▶ _Exercise goal_
Your task is to quote the listing below exactly, beginning with its first line and ending on the line bearing "def py(u, v, y): return".
______________________________
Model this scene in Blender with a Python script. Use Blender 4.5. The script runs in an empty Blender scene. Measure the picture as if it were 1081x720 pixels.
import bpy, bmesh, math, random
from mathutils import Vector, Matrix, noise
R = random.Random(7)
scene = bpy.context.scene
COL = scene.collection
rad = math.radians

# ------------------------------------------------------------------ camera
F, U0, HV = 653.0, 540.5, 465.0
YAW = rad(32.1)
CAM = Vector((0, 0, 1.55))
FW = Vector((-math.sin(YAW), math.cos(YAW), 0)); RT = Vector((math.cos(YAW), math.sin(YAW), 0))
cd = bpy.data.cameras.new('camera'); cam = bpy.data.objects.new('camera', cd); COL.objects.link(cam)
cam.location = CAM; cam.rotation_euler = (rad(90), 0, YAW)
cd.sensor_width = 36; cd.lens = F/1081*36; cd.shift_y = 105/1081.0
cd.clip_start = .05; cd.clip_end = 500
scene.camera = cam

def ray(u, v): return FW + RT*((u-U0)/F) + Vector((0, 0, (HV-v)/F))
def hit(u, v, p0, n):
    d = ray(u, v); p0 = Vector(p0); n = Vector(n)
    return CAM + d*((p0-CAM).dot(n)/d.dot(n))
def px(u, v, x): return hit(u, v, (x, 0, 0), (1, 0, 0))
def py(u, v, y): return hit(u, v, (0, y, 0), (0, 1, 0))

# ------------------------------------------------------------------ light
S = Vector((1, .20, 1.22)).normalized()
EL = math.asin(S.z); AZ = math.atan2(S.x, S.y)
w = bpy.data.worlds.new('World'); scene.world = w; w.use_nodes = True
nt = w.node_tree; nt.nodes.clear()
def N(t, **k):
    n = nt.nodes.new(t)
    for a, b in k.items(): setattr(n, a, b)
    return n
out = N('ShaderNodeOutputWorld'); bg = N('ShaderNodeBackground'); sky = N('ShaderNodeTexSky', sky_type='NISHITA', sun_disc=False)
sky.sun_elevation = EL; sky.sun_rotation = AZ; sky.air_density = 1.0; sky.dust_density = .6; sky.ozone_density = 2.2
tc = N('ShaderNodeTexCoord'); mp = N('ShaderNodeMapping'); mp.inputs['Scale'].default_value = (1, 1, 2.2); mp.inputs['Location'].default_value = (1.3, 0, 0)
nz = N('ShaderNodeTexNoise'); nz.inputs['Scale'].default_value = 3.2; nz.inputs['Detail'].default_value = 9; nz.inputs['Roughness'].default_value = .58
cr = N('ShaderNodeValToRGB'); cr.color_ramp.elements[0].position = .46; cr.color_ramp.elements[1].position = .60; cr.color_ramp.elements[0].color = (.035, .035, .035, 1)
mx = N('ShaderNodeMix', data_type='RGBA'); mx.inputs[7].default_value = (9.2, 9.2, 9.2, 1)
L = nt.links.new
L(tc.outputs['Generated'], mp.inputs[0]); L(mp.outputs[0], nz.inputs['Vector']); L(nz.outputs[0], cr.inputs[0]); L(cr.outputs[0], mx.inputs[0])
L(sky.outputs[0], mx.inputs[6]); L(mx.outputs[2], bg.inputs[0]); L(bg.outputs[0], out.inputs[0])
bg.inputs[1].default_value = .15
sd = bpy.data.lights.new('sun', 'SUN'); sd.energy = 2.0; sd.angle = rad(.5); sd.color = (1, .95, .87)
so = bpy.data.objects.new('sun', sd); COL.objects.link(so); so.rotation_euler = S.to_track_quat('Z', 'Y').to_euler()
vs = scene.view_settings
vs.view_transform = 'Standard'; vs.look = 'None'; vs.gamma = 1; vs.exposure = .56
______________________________
▶ _Full answer_
Model this scene in Blender with a Python script. Use Blender 4.5. The script runs in an empty Blender scene. Measure the picture as if it were 1081x720 pixels.
import bpy, bmesh, math, random
from mathutils import Vector, Matrix, noise
R = random.Random(7)
scene = bpy.context.scene
COL = scene.collection
rad = math.radians

# ------------------------------------------------------------------ camera
F, U0, HV = 653.0, 540.5, 465.0
YAW = rad(32.1)
CAM = Vector((0, 0, 1.55))
FW = Vector((-math.sin(YAW), math.cos(YAW), 0)); RT = Vector((math.cos(YAW), math.sin(YAW), 0))
cd = bpy.data.cameras.new('camera'); cam = bpy.data.objects.new('camera', cd); COL.objects.link(cam)
cam.location = CAM; cam.rotation_euler = (rad(90), 0, YAW)
cd.sensor_width = 36; cd.lens = F/1081*36; cd.shift_y = 105/1081.0
cd.clip_start = .05; cd.clip_end = 500
scene.camera = cam

def ray(u, v): return FW + RT*((u-U0)/F) + Vector((0, 0, (HV-v)/F))
def hit(u, v, p0, n):
    d = ray(u, v); p0 = Vector(p0); n = Vector(n)
    return CAM + d*((p0-CAM).dot(n)/d.dot(n))
def px(u, v, x): return hit(u, v, (x, 0, 0), (1, 0, 0))
def py(u, v, y): return hit(u, v, (0, y, 0), (0, 1, 0))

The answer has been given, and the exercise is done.